Alloggi quasi raddoppiati in Italia, a quota 89mila, con un eloquente +92% tra settembre 2013 e 2014. Prime città Roma, Milano e Firenze. Italia terza nel mondo per offerta dopo Stati Uniti e Francia. Sono strabilianti i numeri di Airbnb, il sito – nato nel 2008 a San Francisco – che permette a privati di affittare appartamenti o stanze per brevi periodi.
Airbnb conta in tutto il mondo già 800mila alloggi (quindi l’Italia è una bella fetta, oltre il 10%), in 34mila città e 190 Paesi. Erano 600mila appena sei mesi fa. Gli ospiti hanno raggiunto i 26 milioni (media di 1 milione al mese nel 2014). La crescita dei ricavi, stimati nel 2013 a 250 milioni di dollari (ma il traguardo ambizioso è il miliardo), è esponenziale. La capacità di attrarre finanziamenti da fondi di venture capital ha spinto la valutazione della società a 10 miliardi di dollari.
È possibile visualizzare la potenza di fuoco di Airbnb. Tom Slee, ricercatore e blogger canadese, ha utilizzato lo scraping – una tecnica di estrazione dei dati – per creare mappe di grande impatto con l’applicazione Fusion Tables. Slee le ha pubblicate sul suo blog Whimsley e ha realizzato per Info Data Blog la mappa Airbnb di Milano
e quella di Roma.
Gli alloggi sono segnalati con colori diversi a seconda del prezzo, in una scala che va dai più cari, in rosso (oltre 200 euro a notte), passando per quelli in giallo (150-200), verde (100-150), blu (75-100), fino a quelli più economici (viola, sotto i 75 euro).

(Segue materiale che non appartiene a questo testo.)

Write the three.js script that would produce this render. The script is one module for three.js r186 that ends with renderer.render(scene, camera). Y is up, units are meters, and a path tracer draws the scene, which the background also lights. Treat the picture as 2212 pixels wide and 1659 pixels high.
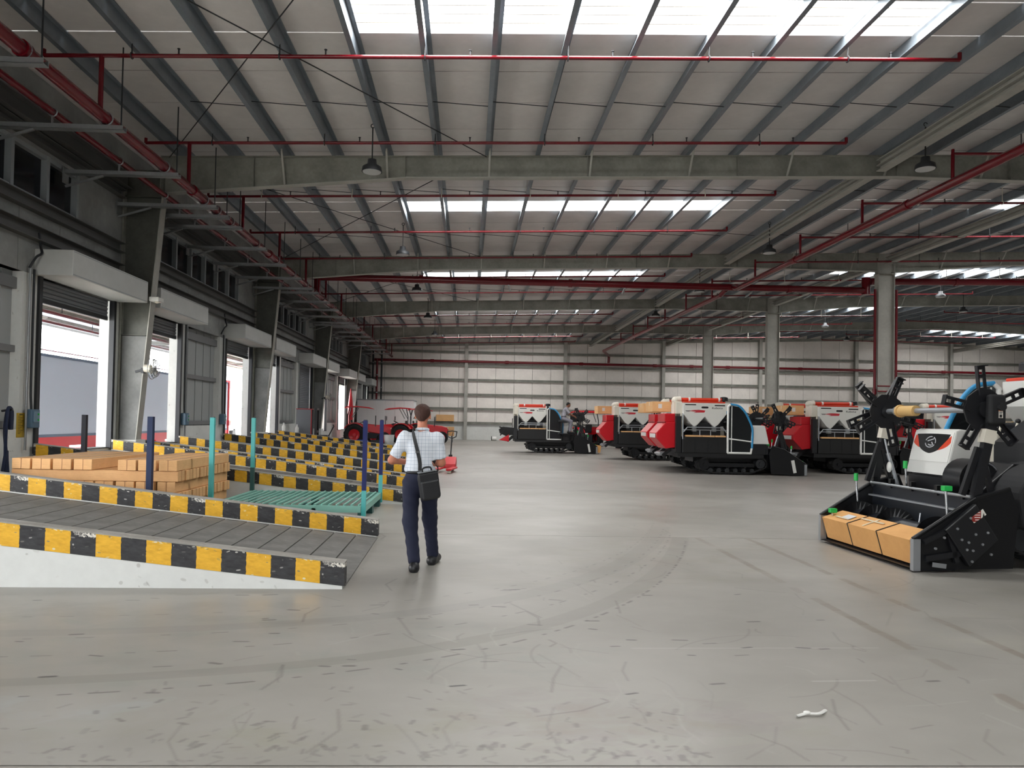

Sorprende non poco anche il confronto tra Airbnb e il sistema ricettivo tradizionale. A Milano il portale fondato da Brian Chesky, Nathan Blecharczyk e Joe Gebbia può contare già su circa 7mila alloggi (Slee calcola che siano per due terzi appartamenti e per un terzo singole camere) contro le 32mila camere degli alberghi a 3, 4 e 5 stelle (fonte Istat, gennaio 2014). A Roma a fronte dei ben 13.500 alloggi dichiarati da Airbnb (di cui il 65% appartamenti e il 34% stanze in affitto) l’offerta alberghiera è di 54.662 camere a 3, 4 e 5 stelle. A Firenze gli alloggi Airbnb sono più di 5.400 contro 18.024 camere d’albergo.
Airbnb addebita una commissione del 6-12% ai guest (i viaggiatori) e del 3% agli host (i proprietari). Il punto controverso, quel che il sistema alberghiero contesta, è che questi ultimi operano (nel 29% dei casi a Roma anche con più di un appartamento, mentre a Milano gli host con annunci multipli non superano il 14%) senza doversi sobbarcare gli aspetti spiacevoli del mestiere: dalle spese per lo smaltimento dei rifiuti, al rispetto delle norme sulla sicurezza, ai costi del personale. All’ancor meno gradevole capitolo fisco.
In Italia il legislatore comincia solo adesso a mettere in cantiere una rilettura delle regole che non neghi nuove opportunità alle aziende della sharing economy come Airbnb (fra le più note c’è anche la molto discussa Uber), ma neppure avalli la logica del fatto compiuto per attori che grazie alle piattaforme informatiche operano su scala globale.
Resta, per ora, l’indubbio vantaggio competitivo, osteggiato anche nella patria di Airbnb, gli Stati Uniti. Il procuratore generale di New York, Eric Schneiderman ha indagato per mesi sul fenomeno, pubblicando lo scorso ottobre un dossier relativo al periodo 2010-2014. Nel documento Schneiderman parla esplicitamente di “proliferazione di hotel illegali”. Sarebbe tale il 72% delle 25mila unità immobiliari analizzate (per quasi 21mila host).
Particolare interessante: il proprietario con il numero maggiore di appartamenti nella Grande Mela ha messo a disposizione dei viaggiatori di tutto il mondo 272 unità, con ricavi pari a 6,8 milioni di dollari.